My office actually is a very welcoming place.

Because I have a truly fantastic boss. Who is happy with the idea that, whilst I am willing to make temporary sacrifices to my sleep (lots!); personal time (lots!); and my family life (a little) for my career, I would draw the line at anything which I felt could cause permanent damage to my family life.

That kind of sacrifice just is not worth it, but the key is that you have to be vigilant of just how this damage occurs. Sometimes permanent damage can be caused by an accumulation of small infringements. For instance going back to work before breast-feeding is properly established and sacrificing immune function for another 2 months of billing time. On a less physical example, but far more likely, is the quiet resentment that builds in a series of minor escalations in time-allocation disputes.

To avoid this, Fab and I have an internal ranking system. We tell each other how much something means to us, so that we have markers to make decisions by. For example, if my important business meeting (RED - work) clashes with Sophie's best friend's birthday party (AMBER - personal) and Fab's squash game with colleagues (GREEN - work/personal), then Fab will give up his squash game (lose one green work, gain one amber personal) to take Sophie to said birthday party while I work (lose one amber personal, gain one red work).

However the key thing to note is that it's not always the same person which is giving up the same "work" or "personal" marker. This is what I mean when I say that the work/life balance must be for the entire family. Just as it is unfair for me to give up the majority of my career for my personal life, it is equally unfair for Fab to lose all his family time for work.

It never is that clear cut, and of course we sometimes have terrible arguments about this, but I think it's great that we have big disputes. At least we are in complete agreement on the principle that the work/life balance is equally important to both spouses, even if we don't agree on the exact mechanics of how it works.

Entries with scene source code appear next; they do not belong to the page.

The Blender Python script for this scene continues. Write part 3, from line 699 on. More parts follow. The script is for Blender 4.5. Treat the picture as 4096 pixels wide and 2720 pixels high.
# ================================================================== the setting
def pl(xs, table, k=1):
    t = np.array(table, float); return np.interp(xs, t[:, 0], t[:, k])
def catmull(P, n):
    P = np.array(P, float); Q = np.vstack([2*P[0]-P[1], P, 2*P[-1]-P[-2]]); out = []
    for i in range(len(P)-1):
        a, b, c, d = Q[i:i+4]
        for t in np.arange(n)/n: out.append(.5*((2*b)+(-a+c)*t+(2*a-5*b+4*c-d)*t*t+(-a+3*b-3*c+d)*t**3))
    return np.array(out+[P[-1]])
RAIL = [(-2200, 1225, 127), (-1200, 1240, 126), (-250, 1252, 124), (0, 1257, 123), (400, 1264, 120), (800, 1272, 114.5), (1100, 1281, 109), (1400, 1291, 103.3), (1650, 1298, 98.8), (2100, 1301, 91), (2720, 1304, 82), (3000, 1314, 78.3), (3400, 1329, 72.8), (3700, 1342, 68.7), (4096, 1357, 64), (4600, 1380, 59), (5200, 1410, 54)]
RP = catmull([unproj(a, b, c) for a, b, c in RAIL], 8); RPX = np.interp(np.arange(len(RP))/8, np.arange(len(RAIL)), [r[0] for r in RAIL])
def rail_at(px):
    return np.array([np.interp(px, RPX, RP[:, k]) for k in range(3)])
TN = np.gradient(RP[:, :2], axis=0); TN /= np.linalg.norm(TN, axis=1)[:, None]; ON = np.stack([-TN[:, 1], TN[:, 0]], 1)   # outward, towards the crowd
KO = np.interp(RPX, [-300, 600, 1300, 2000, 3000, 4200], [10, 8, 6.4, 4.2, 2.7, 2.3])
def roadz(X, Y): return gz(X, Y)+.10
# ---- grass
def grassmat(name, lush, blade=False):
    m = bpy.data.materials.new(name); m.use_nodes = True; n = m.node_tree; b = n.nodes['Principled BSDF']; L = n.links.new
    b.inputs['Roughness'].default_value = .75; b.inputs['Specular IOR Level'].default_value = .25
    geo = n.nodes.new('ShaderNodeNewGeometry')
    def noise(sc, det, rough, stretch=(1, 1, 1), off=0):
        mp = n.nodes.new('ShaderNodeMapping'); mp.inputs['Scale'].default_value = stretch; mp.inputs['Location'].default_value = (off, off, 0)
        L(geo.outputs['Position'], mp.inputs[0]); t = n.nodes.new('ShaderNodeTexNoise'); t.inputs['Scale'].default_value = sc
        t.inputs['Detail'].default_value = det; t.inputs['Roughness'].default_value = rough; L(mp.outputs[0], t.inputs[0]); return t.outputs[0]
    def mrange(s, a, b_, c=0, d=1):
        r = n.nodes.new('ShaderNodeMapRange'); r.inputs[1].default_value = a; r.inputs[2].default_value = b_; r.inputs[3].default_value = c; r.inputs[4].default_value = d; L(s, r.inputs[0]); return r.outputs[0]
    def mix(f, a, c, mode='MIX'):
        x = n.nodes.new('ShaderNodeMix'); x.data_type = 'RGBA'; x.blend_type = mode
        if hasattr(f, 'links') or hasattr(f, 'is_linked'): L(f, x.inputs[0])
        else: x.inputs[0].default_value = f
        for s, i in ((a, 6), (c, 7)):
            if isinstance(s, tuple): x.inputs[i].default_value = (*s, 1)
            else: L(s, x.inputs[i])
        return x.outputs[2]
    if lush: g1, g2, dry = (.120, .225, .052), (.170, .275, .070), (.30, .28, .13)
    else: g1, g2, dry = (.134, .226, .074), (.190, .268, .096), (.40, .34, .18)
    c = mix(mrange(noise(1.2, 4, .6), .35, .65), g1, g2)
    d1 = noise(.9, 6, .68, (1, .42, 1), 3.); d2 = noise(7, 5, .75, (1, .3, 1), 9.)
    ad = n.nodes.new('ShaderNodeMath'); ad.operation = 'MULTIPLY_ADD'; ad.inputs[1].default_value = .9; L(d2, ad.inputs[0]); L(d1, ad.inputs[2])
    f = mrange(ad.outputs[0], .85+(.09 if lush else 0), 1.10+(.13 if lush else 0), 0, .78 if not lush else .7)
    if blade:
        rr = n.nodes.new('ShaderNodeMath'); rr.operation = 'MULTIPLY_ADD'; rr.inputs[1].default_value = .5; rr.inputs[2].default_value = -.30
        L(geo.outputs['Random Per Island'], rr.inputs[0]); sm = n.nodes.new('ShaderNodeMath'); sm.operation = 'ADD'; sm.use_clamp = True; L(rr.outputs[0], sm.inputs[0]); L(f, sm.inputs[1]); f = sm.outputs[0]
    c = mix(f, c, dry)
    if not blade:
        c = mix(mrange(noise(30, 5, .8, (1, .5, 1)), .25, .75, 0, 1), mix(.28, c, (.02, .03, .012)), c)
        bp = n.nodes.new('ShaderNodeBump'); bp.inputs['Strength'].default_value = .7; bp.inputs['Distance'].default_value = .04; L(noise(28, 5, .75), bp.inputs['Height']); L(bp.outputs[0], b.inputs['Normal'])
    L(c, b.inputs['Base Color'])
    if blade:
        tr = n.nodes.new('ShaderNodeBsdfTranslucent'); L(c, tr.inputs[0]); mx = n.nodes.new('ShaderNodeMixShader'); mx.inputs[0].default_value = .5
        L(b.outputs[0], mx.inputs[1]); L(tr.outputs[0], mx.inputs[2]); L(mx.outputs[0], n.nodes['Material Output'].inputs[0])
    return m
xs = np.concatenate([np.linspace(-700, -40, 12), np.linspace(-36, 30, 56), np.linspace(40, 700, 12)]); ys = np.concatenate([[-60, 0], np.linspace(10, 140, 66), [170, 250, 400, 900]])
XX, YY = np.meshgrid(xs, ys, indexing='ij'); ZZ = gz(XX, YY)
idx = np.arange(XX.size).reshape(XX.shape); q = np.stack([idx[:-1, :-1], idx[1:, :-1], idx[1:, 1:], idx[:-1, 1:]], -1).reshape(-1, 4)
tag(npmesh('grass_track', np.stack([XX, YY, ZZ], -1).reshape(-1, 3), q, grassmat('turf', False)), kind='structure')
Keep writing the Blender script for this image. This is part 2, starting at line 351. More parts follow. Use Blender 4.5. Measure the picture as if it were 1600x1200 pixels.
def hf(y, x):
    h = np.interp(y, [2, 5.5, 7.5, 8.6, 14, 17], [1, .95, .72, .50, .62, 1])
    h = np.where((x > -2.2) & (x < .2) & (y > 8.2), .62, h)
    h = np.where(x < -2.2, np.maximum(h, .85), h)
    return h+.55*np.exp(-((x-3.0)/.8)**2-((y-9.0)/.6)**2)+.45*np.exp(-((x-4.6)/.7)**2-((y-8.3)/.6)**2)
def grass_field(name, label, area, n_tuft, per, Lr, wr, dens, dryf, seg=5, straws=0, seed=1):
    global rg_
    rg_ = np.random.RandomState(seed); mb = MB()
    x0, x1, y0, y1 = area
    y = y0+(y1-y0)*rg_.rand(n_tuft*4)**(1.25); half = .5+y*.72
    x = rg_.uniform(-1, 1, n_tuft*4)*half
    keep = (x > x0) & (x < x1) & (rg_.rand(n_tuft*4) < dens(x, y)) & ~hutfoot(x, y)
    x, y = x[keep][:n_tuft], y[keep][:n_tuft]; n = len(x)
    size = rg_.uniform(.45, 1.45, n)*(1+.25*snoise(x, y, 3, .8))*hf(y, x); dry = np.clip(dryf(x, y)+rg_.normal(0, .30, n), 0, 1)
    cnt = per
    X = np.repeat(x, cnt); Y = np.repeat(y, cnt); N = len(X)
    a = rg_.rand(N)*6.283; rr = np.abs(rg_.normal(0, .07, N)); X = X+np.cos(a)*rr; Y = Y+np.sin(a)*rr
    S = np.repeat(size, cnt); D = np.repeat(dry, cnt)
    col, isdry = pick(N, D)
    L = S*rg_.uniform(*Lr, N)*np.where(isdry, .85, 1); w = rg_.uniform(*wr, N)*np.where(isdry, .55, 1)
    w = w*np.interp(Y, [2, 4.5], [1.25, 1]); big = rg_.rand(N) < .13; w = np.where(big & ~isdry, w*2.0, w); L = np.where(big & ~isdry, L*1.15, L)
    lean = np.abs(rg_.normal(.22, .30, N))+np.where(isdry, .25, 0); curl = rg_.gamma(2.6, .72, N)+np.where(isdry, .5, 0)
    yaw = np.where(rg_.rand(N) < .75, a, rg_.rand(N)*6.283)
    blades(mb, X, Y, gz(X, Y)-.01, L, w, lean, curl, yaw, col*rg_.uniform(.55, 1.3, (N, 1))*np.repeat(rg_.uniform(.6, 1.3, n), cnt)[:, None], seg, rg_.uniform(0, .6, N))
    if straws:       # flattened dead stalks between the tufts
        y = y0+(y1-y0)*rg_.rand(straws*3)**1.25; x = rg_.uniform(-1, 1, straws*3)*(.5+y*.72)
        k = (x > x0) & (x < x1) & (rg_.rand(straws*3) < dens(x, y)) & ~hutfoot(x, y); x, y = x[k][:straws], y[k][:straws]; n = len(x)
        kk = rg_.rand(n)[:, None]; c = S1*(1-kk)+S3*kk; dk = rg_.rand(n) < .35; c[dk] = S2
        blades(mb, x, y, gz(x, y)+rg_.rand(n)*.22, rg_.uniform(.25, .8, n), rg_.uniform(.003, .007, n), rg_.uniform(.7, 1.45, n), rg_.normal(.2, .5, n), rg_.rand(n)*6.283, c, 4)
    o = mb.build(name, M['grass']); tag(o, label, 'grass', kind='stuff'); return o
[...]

One of the neat ways we put things in perspective is to put it into a time warp (i.e ask "will any of this matter next week/month/year/decade"?") and then it immediately sorts out for you what color marker to put on it. If you intend to spend a lifetime together, then so many things become quite trivial when viewed through a 20 year lens.

2 comments:

The Missus Complains said...

I loved the last post b/c it seems like you and Fab have really worked out a nice communication system. I am jealous.

rene said...

I think you guys have established a great work/family balance and it is evident from seeing how happy, content and intelligent your little bear is!